• [SET TASK] Your task is to transcribe, without alteration, the lines from the top of the material below through the line bearing "return m, nt, nt.nodes['Principled BSDF']", inclusive.

• [DATA SEGMENT]
[START]
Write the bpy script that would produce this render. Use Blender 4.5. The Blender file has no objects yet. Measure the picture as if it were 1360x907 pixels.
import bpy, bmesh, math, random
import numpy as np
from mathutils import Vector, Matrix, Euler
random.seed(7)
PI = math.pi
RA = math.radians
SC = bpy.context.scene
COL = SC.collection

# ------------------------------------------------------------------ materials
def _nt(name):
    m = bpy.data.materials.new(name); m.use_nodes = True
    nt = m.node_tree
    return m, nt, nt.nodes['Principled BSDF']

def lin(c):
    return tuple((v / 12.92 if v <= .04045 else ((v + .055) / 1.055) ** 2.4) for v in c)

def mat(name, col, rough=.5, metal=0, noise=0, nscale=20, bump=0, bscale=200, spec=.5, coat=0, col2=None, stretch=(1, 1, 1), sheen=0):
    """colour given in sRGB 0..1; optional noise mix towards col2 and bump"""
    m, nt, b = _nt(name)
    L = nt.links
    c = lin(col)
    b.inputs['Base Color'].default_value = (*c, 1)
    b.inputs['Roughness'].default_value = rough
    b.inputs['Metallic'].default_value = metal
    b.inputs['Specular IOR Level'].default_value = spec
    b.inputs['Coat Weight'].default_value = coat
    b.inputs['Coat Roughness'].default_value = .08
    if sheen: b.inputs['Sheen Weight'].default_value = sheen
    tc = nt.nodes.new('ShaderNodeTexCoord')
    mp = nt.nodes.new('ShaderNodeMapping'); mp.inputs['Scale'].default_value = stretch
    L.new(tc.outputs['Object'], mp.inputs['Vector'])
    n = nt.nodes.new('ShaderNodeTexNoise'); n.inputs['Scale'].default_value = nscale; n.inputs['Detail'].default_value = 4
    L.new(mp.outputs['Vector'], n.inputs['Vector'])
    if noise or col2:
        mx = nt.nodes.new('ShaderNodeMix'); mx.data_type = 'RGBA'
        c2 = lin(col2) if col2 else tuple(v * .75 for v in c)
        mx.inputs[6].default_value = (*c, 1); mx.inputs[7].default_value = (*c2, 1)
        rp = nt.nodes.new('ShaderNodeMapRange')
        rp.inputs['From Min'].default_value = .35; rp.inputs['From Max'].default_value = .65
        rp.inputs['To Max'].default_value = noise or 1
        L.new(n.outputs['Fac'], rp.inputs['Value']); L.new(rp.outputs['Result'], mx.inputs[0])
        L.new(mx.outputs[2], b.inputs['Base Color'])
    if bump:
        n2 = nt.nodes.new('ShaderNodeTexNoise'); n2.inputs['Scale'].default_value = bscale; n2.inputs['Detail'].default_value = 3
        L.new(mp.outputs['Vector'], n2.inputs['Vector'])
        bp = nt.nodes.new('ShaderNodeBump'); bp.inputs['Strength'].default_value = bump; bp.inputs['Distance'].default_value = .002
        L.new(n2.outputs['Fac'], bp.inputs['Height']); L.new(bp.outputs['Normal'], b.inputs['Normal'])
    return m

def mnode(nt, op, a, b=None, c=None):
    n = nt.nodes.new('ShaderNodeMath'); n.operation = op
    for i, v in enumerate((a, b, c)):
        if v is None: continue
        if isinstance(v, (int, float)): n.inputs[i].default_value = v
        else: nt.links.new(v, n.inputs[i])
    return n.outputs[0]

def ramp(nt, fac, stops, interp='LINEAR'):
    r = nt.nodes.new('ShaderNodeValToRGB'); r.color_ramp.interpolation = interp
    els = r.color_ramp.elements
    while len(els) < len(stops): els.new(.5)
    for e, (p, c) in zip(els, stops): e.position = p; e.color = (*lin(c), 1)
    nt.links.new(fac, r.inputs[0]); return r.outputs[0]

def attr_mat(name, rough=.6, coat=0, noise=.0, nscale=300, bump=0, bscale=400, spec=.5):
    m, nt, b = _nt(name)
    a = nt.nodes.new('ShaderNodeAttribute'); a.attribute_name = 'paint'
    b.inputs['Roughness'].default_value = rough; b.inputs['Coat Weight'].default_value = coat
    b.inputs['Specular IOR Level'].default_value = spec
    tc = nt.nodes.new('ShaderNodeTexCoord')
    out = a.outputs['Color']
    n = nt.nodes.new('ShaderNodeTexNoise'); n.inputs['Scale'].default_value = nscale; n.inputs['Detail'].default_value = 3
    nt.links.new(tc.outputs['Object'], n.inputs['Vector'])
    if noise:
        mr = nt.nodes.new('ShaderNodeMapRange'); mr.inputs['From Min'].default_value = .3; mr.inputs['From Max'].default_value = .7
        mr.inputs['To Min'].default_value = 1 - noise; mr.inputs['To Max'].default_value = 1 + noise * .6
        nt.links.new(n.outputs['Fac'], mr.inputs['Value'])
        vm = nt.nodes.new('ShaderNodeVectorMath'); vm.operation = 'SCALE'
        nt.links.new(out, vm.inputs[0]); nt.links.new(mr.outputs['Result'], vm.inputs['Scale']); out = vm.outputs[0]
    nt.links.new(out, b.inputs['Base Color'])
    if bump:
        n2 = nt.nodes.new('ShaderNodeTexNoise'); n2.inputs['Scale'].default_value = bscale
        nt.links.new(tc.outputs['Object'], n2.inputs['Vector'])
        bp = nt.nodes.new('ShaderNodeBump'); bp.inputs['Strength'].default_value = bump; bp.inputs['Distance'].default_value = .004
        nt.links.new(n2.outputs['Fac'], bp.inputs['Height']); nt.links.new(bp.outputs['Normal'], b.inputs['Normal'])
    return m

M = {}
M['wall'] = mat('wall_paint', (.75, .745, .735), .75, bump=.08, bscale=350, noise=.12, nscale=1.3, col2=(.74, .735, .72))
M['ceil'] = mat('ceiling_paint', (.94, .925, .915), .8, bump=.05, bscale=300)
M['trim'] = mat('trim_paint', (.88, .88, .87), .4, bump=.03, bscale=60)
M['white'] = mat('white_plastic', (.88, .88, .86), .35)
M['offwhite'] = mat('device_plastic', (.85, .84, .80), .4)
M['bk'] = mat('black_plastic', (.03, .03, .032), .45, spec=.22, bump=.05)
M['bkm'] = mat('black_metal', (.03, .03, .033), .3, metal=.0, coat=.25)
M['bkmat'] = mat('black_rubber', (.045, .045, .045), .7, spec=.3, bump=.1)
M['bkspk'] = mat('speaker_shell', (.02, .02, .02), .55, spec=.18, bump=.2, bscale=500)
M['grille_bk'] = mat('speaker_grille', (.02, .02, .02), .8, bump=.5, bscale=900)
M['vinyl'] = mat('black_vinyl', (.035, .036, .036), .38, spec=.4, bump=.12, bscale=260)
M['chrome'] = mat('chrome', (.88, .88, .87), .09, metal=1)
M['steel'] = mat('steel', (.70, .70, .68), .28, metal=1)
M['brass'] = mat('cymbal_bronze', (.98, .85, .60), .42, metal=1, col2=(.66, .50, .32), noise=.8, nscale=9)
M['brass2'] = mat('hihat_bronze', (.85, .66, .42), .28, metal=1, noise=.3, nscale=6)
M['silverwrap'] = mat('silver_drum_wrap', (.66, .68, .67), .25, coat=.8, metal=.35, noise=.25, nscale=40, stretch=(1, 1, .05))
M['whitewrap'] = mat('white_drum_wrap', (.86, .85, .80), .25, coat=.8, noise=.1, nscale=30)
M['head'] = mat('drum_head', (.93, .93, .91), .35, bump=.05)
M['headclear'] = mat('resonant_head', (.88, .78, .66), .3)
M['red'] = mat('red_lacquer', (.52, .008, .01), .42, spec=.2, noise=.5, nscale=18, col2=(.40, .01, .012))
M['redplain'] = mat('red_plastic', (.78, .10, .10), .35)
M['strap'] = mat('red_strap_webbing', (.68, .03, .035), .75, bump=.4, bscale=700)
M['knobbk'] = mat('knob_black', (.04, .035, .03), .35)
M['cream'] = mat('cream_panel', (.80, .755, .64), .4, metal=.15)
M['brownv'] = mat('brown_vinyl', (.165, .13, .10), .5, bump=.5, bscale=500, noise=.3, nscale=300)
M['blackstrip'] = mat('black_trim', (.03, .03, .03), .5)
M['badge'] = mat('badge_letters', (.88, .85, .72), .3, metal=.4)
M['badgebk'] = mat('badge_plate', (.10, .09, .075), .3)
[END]
• [RESPONSE BELOW]
Write the bpy script that would produce this render. Use Blender 4.5. The Blender file has no objects yet. Measure the picture as if it were 1360x907 pixels.
import bpy, bmesh, math, random
import numpy as np
from mathutils import Vector, Matrix, Euler
random.seed(7)
PI = math.pi
RA = math.radians
SC = bpy.context.scene
COL = SC.collection

# ------------------------------------------------------------------ materials
def _nt(name):
    m = bpy.data.materials.new(name); m.use_nodes = True
    nt = m.node_tree
    return m, nt, nt.nodes['Principled BSDF']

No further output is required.